Exercise task:
Copy every line, leaving nothing out and adding nothing.

=== Data ===

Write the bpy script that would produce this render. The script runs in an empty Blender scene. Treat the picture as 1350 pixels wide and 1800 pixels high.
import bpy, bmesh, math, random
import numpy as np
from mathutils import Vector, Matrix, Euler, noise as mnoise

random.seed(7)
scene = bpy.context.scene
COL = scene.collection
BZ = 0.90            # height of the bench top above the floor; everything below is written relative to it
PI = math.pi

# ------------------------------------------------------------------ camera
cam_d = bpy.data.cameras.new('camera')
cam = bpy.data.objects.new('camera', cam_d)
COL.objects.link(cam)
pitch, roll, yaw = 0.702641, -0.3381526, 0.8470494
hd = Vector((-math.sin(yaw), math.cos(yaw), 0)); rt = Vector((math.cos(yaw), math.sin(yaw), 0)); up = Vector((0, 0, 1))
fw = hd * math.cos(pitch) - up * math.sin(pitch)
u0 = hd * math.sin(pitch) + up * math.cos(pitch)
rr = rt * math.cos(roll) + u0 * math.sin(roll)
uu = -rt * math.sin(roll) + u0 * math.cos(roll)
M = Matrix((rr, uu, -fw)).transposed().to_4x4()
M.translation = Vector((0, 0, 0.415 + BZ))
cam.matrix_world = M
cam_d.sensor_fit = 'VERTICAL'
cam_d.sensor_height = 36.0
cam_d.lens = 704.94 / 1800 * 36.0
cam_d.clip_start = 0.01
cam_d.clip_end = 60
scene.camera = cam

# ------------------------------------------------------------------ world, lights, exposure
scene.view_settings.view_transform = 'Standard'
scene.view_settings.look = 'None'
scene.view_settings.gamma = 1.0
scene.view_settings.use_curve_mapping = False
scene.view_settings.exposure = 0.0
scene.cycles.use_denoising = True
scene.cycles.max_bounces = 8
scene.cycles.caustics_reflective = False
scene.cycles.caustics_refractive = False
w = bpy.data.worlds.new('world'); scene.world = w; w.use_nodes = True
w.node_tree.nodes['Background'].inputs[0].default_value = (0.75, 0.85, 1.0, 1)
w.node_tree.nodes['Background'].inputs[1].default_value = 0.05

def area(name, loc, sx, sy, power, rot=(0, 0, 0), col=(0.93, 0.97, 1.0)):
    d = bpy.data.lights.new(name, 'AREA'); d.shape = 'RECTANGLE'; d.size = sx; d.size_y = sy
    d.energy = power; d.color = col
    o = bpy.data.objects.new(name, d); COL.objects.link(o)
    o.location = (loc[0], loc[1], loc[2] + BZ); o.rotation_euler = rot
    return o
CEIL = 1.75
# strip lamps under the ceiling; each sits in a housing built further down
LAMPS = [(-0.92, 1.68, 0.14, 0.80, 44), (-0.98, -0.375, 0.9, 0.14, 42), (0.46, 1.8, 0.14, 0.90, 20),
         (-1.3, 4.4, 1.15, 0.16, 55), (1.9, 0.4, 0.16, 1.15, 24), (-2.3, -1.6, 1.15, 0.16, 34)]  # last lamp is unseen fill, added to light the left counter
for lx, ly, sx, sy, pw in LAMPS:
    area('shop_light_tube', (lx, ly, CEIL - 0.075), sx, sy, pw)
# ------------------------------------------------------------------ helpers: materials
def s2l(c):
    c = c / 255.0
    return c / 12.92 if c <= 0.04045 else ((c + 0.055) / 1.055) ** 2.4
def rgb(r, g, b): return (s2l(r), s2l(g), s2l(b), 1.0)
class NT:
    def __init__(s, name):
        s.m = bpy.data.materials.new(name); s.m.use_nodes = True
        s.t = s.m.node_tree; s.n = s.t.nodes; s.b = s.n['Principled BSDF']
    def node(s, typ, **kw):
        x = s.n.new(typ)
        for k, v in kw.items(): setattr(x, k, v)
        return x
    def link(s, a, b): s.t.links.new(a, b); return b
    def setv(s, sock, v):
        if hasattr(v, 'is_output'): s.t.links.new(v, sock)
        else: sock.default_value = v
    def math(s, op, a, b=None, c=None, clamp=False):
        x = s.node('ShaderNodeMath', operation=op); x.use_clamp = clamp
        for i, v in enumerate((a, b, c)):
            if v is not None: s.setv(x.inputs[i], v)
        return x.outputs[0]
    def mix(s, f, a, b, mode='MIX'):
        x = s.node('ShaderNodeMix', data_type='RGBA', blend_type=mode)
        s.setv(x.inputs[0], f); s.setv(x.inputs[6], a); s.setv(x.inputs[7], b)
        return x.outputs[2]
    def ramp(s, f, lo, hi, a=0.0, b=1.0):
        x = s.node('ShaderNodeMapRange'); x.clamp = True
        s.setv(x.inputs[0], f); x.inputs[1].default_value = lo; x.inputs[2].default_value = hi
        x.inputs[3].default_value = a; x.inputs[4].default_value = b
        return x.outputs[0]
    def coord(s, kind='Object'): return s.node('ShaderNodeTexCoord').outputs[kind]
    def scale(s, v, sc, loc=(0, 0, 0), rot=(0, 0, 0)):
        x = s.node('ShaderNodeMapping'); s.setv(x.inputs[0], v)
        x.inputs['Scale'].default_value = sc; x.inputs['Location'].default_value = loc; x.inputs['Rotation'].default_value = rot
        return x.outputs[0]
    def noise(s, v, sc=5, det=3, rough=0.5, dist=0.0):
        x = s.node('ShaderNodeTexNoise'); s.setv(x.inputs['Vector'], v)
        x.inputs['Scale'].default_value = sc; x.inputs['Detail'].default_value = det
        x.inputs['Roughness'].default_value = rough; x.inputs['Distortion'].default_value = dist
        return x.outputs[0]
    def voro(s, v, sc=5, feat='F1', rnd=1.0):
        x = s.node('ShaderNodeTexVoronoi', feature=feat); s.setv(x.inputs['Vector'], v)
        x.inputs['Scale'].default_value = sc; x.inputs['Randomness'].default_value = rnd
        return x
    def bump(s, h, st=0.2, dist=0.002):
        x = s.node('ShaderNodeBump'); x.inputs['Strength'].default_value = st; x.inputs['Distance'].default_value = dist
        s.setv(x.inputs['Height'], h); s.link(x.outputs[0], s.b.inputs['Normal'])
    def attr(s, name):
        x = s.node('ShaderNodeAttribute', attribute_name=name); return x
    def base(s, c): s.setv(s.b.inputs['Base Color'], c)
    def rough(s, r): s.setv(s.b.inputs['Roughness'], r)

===

Worked answer:
Write the bpy script that would produce this render. The script runs in an empty Blender scene. Treat the picture as 1350 pixels wide and 1800 pixels high.
import bpy, bmesh, math, random
import numpy as np
from mathutils import Vector, Matrix, Euler, noise as mnoise

random.seed(7)
scene = bpy.context.scene
COL = scene.collection
BZ = 0.90            # height of the bench top above the floor; everything below is written relative to it
PI = math.pi

# ------------------------------------------------------------------ camera
cam_d = bpy.data.cameras.new('camera')
cam = bpy.data.objects.new('camera', cam_d)
COL.objects.link(cam)
pitch, roll, yaw = 0.702641, -0.3381526, 0.8470494
hd = Vector((-math.sin(yaw), math.cos(yaw), 0)); rt = Vector((math.cos(yaw), math.sin(yaw), 0)); up = Vector((0, 0, 1))
fw = hd * math.cos(pitch) - up * math.sin(pitch)
u0 = hd * math.sin(pitch) + up * math.cos(pitch)
rr = rt * math.cos(roll) + u0 * math.sin(roll)
uu = -rt * math.sin(roll) + u0 * math.cos(roll)
M = Matrix((rr, uu, -fw)).transposed().to_4x4()
M.translation = Vector((0, 0, 0.415 + BZ))
cam.matrix_world = M
cam_d.sensor_fit = 'VERTICAL'
cam_d.sensor_height = 36.0
cam_d.lens = 704.94 / 1800 * 36.0
cam_d.clip_start = 0.01
cam_d.clip_end = 60
scene.camera = cam

# ------------------------------------------------------------------ world, lights, exposure
scene.view_settings.view_transform = 'Standard'
scene.view_settings.look = 'None'
scene.view_settings.gamma = 1.0
scene.view_settings.use_curve_mapping = False
scene.view_settings.exposure = 0.0
scene.cycles.use_denoising = True
scene.cycles.max_bounces = 8
scene.cycles.caustics_reflective = False
scene.cycles.caustics_refractive = False
w = bpy.data.worlds.new('world'); scene.world = w; w.use_nodes = True
w.node_tree.nodes['Background'].inputs[0].default_value = (0.75, 0.85, 1.0, 1)
w.node_tree.nodes['Background'].inputs[1].default_value = 0.05

def area(name, loc, sx, sy, power, rot=(0, 0, 0), col=(0.93, 0.97, 1.0)):
    d = bpy.data.lights.new(name, 'AREA'); d.shape = 'RECTANGLE'; d.size = sx; d.size_y = sy
    d.energy = power; d.color = col
    o = bpy.data.objects.new(name, d); COL.objects.link(o)
    o.location = (loc[0], loc[1], loc[2] + BZ); o.rotation_euler = rot
    return o
CEIL = 1.75
# strip lamps under the ceiling; each sits in a housing built further down
LAMPS = [(-0.92, 1.68, 0.14, 0.80, 44), (-0.98, -0.375, 0.9, 0.14, 42), (0.46, 1.8, 0.14, 0.90, 20),
         (-1.3, 4.4, 1.15, 0.16, 55), (1.9, 0.4, 0.16, 1.15, 24), (-2.3, -1.6, 1.15, 0.16, 34)]  # last lamp is unseen fill, added to light the left counter
for lx, ly, sx, sy, pw in LAMPS:
    area('shop_light_tube', (lx, ly, CEIL - 0.075), sx, sy, pw)
# ------------------------------------------------------------------ helpers: materials
def s2l(c):
    c = c / 255.0
    return c / 12.92 if c <= 0.04045 else ((c + 0.055) / 1.055) ** 2.4
def rgb(r, g, b): return (s2l(r), s2l(g), s2l(b), 1.0)
class NT:
    def __init__(s, name):
        s.m = bpy.data.materials.new(name); s.m.use_nodes = True
        s.t = s.m.node_tree; s.n = s.t.nodes; s.b = s.n['Principled BSDF']
    def node(s, typ, **kw):
        x = s.n.new(typ)
        for k, v in kw.items(): setattr(x, k, v)
        return x
    def link(s, a, b): s.t.links.new(a, b); return b
    def setv(s, sock, v):
        if hasattr(v, 'is_output'): s.t.links.new(v, sock)
        else: sock.default_value = v
    def math(s, op, a, b=None, c=None, clamp=False):
        x = s.node('ShaderNodeMath', operation=op); x.use_clamp = clamp
        for i, v in enumerate((a, b, c)):
            if v is not None: s.setv(x.inputs[i], v)
        return x.outputs[0]
    def mix(s, f, a, b, mode='MIX'):
        x = s.node('ShaderNodeMix', data_type='RGBA', blend_type=mode)
        s.setv(x.inputs[0], f); s.setv(x.inputs[6], a); s.setv(x.inputs[7], b)
        return x.outputs[2]
    def ramp(s, f, lo, hi, a=0.0, b=1.0):
        x = s.node('ShaderNodeMapRange'); x.clamp = True
        s.setv(x.inputs[0], f); x.inputs[1].default_value = lo; x.inputs[2].default_value = hi
        x.inputs[3].default_value = a; x.inputs[4].default_value = b
        return x.outputs[0]
    def coord(s, kind='Object'): return s.node('ShaderNodeTexCoord').outputs[kind]
    def scale(s, v, sc, loc=(0, 0, 0), rot=(0, 0, 0)):
        x = s.node('ShaderNodeMapping'); s.setv(x.inputs[0], v)
        x.inputs['Scale'].default_value = sc; x.inputs['Location'].default_value = loc; x.inputs['Rotation'].default_value = rot
        return x.outputs[0]
    def noise(s, v, sc=5, det=3, rough=0.5, dist=0.0):
        x = s.node('ShaderNodeTexNoise'); s.setv(x.inputs['Vector'], v)
        x.inputs['Scale'].default_value = sc; x.inputs['Detail'].default_value = det
        x.inputs['Roughness'].default_value = rough; x.inputs['Distortion'].default_value = dist
        return x.outputs[0]
    def voro(s, v, sc=5, feat='F1', rnd=1.0):
        x = s.node('ShaderNodeTexVoronoi', feature=feat); s.setv(x.inputs['Vector'], v)
        x.inputs['Scale'].default_value = sc; x.inputs['Randomness'].default_value = rnd
        return x
    def bump(s, h, st=0.2, dist=0.002):
        x = s.node('ShaderNodeBump'); x.inputs['Strength'].default_value = st; x.inputs['Distance'].default_value = dist
        s.setv(x.inputs['Height'], h); s.link(x.outputs[0], s.b.inputs['Normal'])
    def attr(s, name):
        x = s.node('ShaderNodeAttribute', attribute_name=name); return x
    def base(s, c): s.setv(s.b.inputs['Base Color'], c)
    def rough(s, r): s.setv(s.b.inputs['Roughness'], r)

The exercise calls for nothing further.